Construct a sequence $(a_i \mid i < \omega)$ of elements in $N$ inductively as follows: let $a_0$ realize $p$, and given $a_0, \dots, a_n$, let $a_{n+1}$ realize $q \upharpoonright Ma_0\dots a_n$. The exercise is to show that $(a_i)_i$ is an indiscernible sequence over $M$.
My attempt is to show, by induction on $n$, that for $\bar ab$ and $\bar a'b'$, subsequences of $(a_i)_i$ of length $n$, the type of $\bar a$ over $M$ is the same as that of $\bar a'$. Suppose that the following are equivalent for a formula $\phi$ without parameters, $\bar cd $ a subsequence of $(a_i)_i$, and $\bar m \in M$:
- $N \models \phi(\bar c, d; \bar m)$
- There exists $d' \in M$ such that $N \models \phi(\bar c, d';\bar m)$.
Note that since $q$ is a coheir, 1 implies 2. If that is true, what I need to prove is a straightforward consequence of the induction hypothesis.
My question is whether or not the two conditions are equivalent, and how to show it.
There's no hope that your condition $2$ implies your condition $1$. For example, imagine that $\varphi$ has just one free variable, so the implication reduces to "if there exists $d'\in M$ such that $N\models \varphi(d')$, then $N\models \varphi(d)$." Unless $T$ proves that $\varphi$ is true of everything or false of everything, there are going to be elements of $M$ that satisfy $\varphi$ and elements of $M$ that satisfy $\lnot\varphi$, so if $2$ implies $1$, $d$ has to satisfy both $\varphi$ and $\lnot\varphi$.
I'll spell out the approach hinted at by Levon's answer and by me in the comments to Levon's answer.
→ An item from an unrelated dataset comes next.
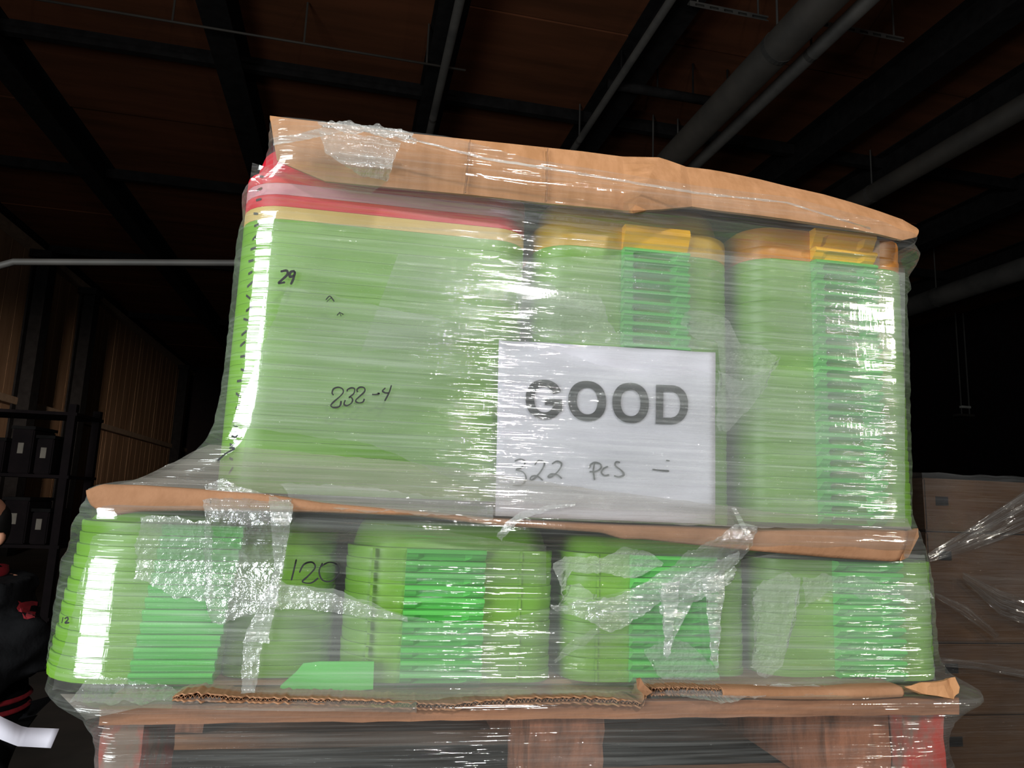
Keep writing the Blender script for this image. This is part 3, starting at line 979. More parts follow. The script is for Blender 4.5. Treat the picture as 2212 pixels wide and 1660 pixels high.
def cap_mesh():
    xs = [583, 640, 700, 790, 880, 1004, 1006, 1014, 1016, 1100, 1180, 1182, 1260, 1320, 1345, 1365, 1400, 1430, 1468, 1495, 1530, 1560, 1600, 1640, 1700, 1780, 1840, 1900, 1950, 1980]
    def pick(tab, x):
        for a, b in zip(tab, tab[1:]):
            if x <= b[0]:
                t = max(0, (x - a[0]) / (b[0] - a[0]))
                return tuple(a[k] + (b[k] - a[k]) * t for k in (1, 2))
        return tab[-1][1:]
    vs, fs, m = [], [], 8
    for i, x in enumerate(xs):
        f = i / (len(xs) - 1)
        yt, dt = pick(cap_top, x)
        xb = x + (15 * (1 - min(1, (x - 583) / 150)) if x < 733 else 0)
        yb, db = pick(cap_bot, xb)
        # crease fanning out from the pinch at the ridge to the proud fold below
        for j in range(m):
            t = j / (m - 1)
            sx = 0.0
            if 1362 <= x <= 1495:
                mid_ = 1470
                sx = (mid_ - x) * t * 0.55
            px = xb + (x - xb) * t + sx
            py = yb + (yt - yb) * t
            d = db + (dt - db) * t
            q = at(px, py, d)
            q.y += 0.0025 * noise.noise((q.x * 12, q.z * 25, 2)) - 0.004 * sin(pi * t)
            vs.append(q)
        q = at(x, yt, dt)
        for y in (0.02, 0.12, 0.25, 0.4, 0.5):
            vs.append(Vector((q.x, y, q.z - 0.0005 + 0.004 * noise.noise((q.x * 6, y * 6, 4)) )))
    k = m + 5
    for i in range(len(xs) - 1):
        for j in range(k - 1):
            fs.append((i * k + j, (i + 1) * k + j, (i + 1) * k + j + 1, i * k + j + 1))
    return mesh('cardboard_cover', vs, fs)


cap = tag(link('cardboard_cover', cap_mesh(), M_KRAFT), 'creased brown cardboard cap drooping over the top of the wrapped load', 'cardboard')
md = cap.modifiers.new('thickness', 'SOLIDIFY'); md.thickness = 0.004; md.offset = -1
for k_, (xa, ya, xb, yb) in enumerate(((1015, 304, 1005, 418), (1182, 322, 1180, 436))):
    m_ = MB(); p0, p1 = at(xa, ya, -0.022), at(xb, yb, -0.041)
    q = lerp_poly([p0, p1], 12)
    m_.tube([v + Vector((0.001 * noise.noise((v.z * 80, k_, 0)), -0.0018 - 0.003 * sin(pi * i / 11), 0)) for i, v in enumerate(q)], 0.0008, 5)
    m_.build('score_line', M_KRAFT2, cap)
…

The key property of coheirs is that they are invariant types.
We say that $q(x)\in S_1(N)$ is $M$-invariant if for every formula $\psi(x,y)$ and all tuples $b, b'\in N$, if $\mathrm{tp}(b/M) = \mathrm{tp}(b'/M)$, then $\psi(x,b)\in q(x)\iff \psi(x,b')\in q(x)$.
Claim: If $q(x)$ is a coheir of its restriction to $M$, then it is $M$-invariant.
Proof: Suppose not. Then there is a formula $\psi(x,y)$ and tuples $b,b'\in N$ such that $\mathrm{tp}(b/M) = \mathrm{tp}(b'/M)$, $\psi(x,b)\in q(x)$, and $\psi(x,b')\notin q(x)$. Hence $\psi(x,b)\land \lnot\psi(x,b')\in q(x)$. But since $q(x)$ is a coheir of its restriction to $M$, there exists $a\in M$ such that $N\models \psi(a,b)\land \lnot\psi(a,b')$. This contradicts our assumption that $\mathrm{tp}(b/M) = \mathrm{tp}(b'/M)$. $\square$
Now forget the fact that $q$ is a coheir and just remember that it's $M$-invariant. Build a sequence as described in your question (this is called a Morley sequence for the invariant type $q$). To show that it's $M$-indiscernible, show by induction on $n$ that $\mathrm{tp}(\overline{a}b/M) = \mathrm{tp}(\overline{a}'b'/M)$ whenever $\overline{a}b$ and $\overline{a}'b'$ are subsequences of length $n+1$. And note that this amounts to showing that for any formula $\psi$, $\psi(x,\overline{a},\overline{m})\in \mathrm{tp}(b/M\overline{a}) = q\restriction M\overline{a}$ if and only if $\psi(x,\overline{a}',\overline{m})\in \mathrm{tp}(b'/M\overline{a}') = q\restriction M\overline{a}'$.